Apesar de se registar um aumento dos casos denunciados, Rui Abrunhosa Gonçalves faz questão de sublinhar que neste tipo de crime “bastante complexo” as estatísticas não são completamente fiáveis, uma vez que muitas vítimas ainda optam por não denunciar os agressores. Ou, quando o fazem, acabam por não querer que o caso avance nos tribunais. Porque sabem que é muito difícil fazer a prova, sobretudo quando são agredidas por pessoas com quem possam ter tido algum tipo de relacionamento.

“Muitas vezes pelo facto de terem consumido álcool, até por influência do violador, as vítimas são descredibilizadas. Há um contacto sexual, e ele diz que foi consentido, e a vítima como bebeu, ou não se lembra de todos os factos ou a sua versão acaba por ser dúbia”, refere o especialista.

” O agressor pode ficar calado mas a vítima vai ter que responder a tudo, ao juiz, ao procurador, ao advogado”

Apesar de muitas vítimas não se sentirem protegidas pelo sistema, as denúncias de crimes sexuais têm vindo a aumentar. Tal como aconteceu com a violência doméstica. “À medida que se toma mais consciência da gravidade do problema, que há mais proteção legal, as pessoas denunciam mais”, refere Nuno Abrunhosa Gonçalves.

Mas há ainda muita gente que cala a vergonha de ver a sua vida íntima exposta nos tribunais. “As vítimas não se sentem protegidas pelo sistema. O agressor pode ficar calado mas a vítima vai ter que responder a tudo, ao juiz, ao procurador, ao advogado. E o advogado de defesa vai tentar tudo para provar que a mulher é leviana, promíscua.”
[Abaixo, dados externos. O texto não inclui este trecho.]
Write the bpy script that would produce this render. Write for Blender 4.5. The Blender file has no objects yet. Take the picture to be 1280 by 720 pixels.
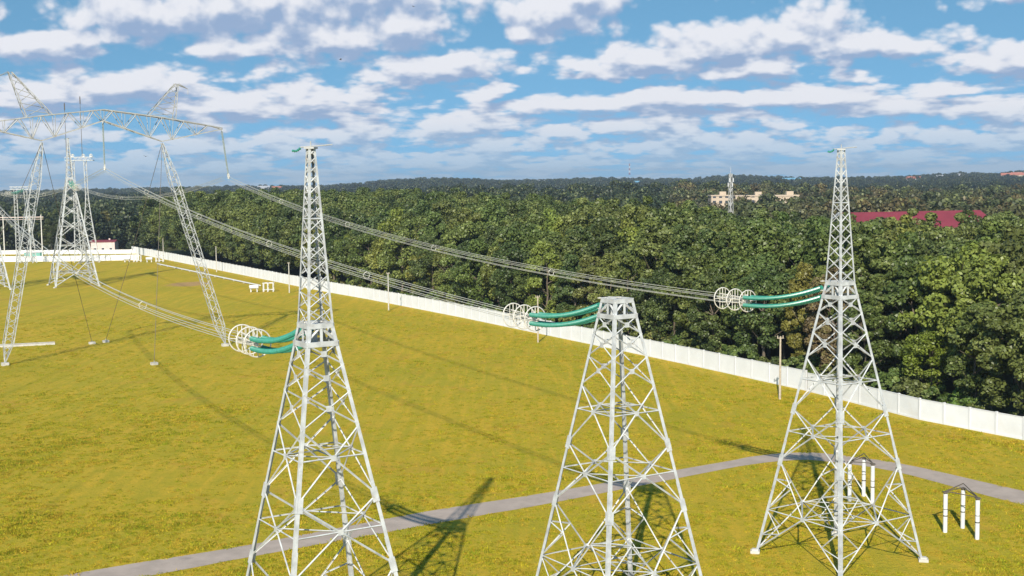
import bpy, math, random
import numpy as np
from mathutils import Vector, Matrix

# ------------------------------------------------------------------ camera
sc = bpy.context.scene
cd = bpy.data.cameras.new("camera"); cam = bpy.data.objects.new("camera", cd)
sc.collection.objects.link(cam); sc.camera = cam
cd.sensor_width = 36.0; cd.lens = 45.0; cd.clip_start = 1.0; cd.clip_end = 60000.0
th = math.atan(134/1600); ro = math.radians(.78)
U0 = Vector((0, math.sin(th), math.cos(th))); X0 = Vector((1, 0, 0)); FW = Vector((0, math.cos(th), -math.sin(th)))
RT = X0*math.cos(ro) - U0*math.sin(ro); UP = X0*math.sin(ro) + U0*math.cos(ro)
cam.matrix_world = Matrix(((RT.x, UP.x, -FW.x, 0), (RT.y, UP.y, -FW.y, 0), (RT.z, UP.z, -FW.z, 30.0), (0, 0, 0, 1)))

# ------------------------------------------------------------------ view / sun
sc.render.engine = 'CYCLES'
sc.view_settings.view_transform = 'Standard'; sc.view_settings.look = 'None'
sc.view_settings.gamma = 1.0; sc.view_settings.use_curve_mapping = False
sc.view_settings.exposure = 0.45
try:
    sc.cycles.use_denoising = True
    sc.cycles.max_bounces = 4; sc.cycles.diffuse_bounces = 2; sc.cycles.transparent_max_bounces = 8; sc.cycles.volume_bounces = 0
except Exception: pass
SUNDIR = Vector((6.2, 35.5, -21.6)).normalized()
sl = bpy.data.lights.new("sun", 'SUN'); sl.energy = 5.0; sl.angle = math.radians(.53); sl.color = (1.0, .92, .78)
sun = bpy.data.objects.new("sun", sl); sc.collection.objects.link(sun)
sun.rotation_euler = SUNDIR.to_track_quat('-Z', 'Y').to_euler()

# ------------------------------------------------------------------ world: Nishita sky and broken cumulus
W = bpy.data.worlds.new("World"); sc.world = W; W.use_nodes = True
wt = W.node_tree; wt.nodes.clear()

def mk(t):
    def N(kind, **k):
        n = t.nodes.new(kind)
        for a, v in k.items(): setattr(n, a, v)
        return n
    def put(s, v):
        if isinstance(v, bpy.types.NodeSocket): t.links.new(v, s)
        elif v is not None: s.default_value = v
    def M(op, a, b=None, c=None, clamp=False):
        n = N('ShaderNodeMath', operation=op); n.use_clamp = clamp
        put(n.inputs[0], a); put(n.inputs[1], b); put(n.inputs[2], c); return n.outputs[0]
    def V(op, a, b=None, c=None):
        n = N('ShaderNodeVectorMath', operation=op); put(n.inputs[0], a); put(n.inputs[1], b)
        if c is not None: put(n.inputs[2], c)
        return n.outputs['Value'] if op in ('LENGTH', 'DOT_PRODUCT') else n.outputs[0]
    def MIX(f, a, b, blend='MIX'):
        n = N('ShaderNodeMix', data_type='RGBA', blend_type=blend)
        put(n.inputs[0], f); put(n.inputs[6], a); put(n.inputs[7], b); return n.outputs[2]
    def SM(x, a, b, c=0., d=1.):
        n = N('ShaderNodeMapRange', interpolation_type='SMOOTHSTEP')
        put(n.inputs[0], x); put(n.inputs[1], a); put(n.inputs[2], b); put(n.inputs[3], c); put(n.inputs[4], d); return n.outputs[0]
    def NZ(vec, scale, detail=5., rough=.55, dist=0., dims='3D'):
        n = N('ShaderNodeTexNoise', noise_dimensions=dims); put(n.inputs['Vector'], vec)
        put(n.inputs['Scale'], scale); put(n.inputs['Detail'], detail); put(n.inputs['Roughness'], rough); put(n.inputs['Distortion'], dist)
        return n.outputs[0]
    return N, put, M, V, MIX, SM, NZ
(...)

Ao embaraço acresce o descrédito na justiça, justificado pelas estatísticas e pelo número reduzido de detidos: segundo o RASI, foram detidos apenas 53 agressores, todos do sexo masculino. “Há um desfasamento muito grande entre o número de casos denunciados e as condenações com pena de prisão”, sublinha Abrunhosa Gonçalves.

De acordo com o RASI, os arguidos são esmagadoramente do sexo masculino: 99,2%. Já as vítimas são maioritariamente do sexo feminino (90,7%).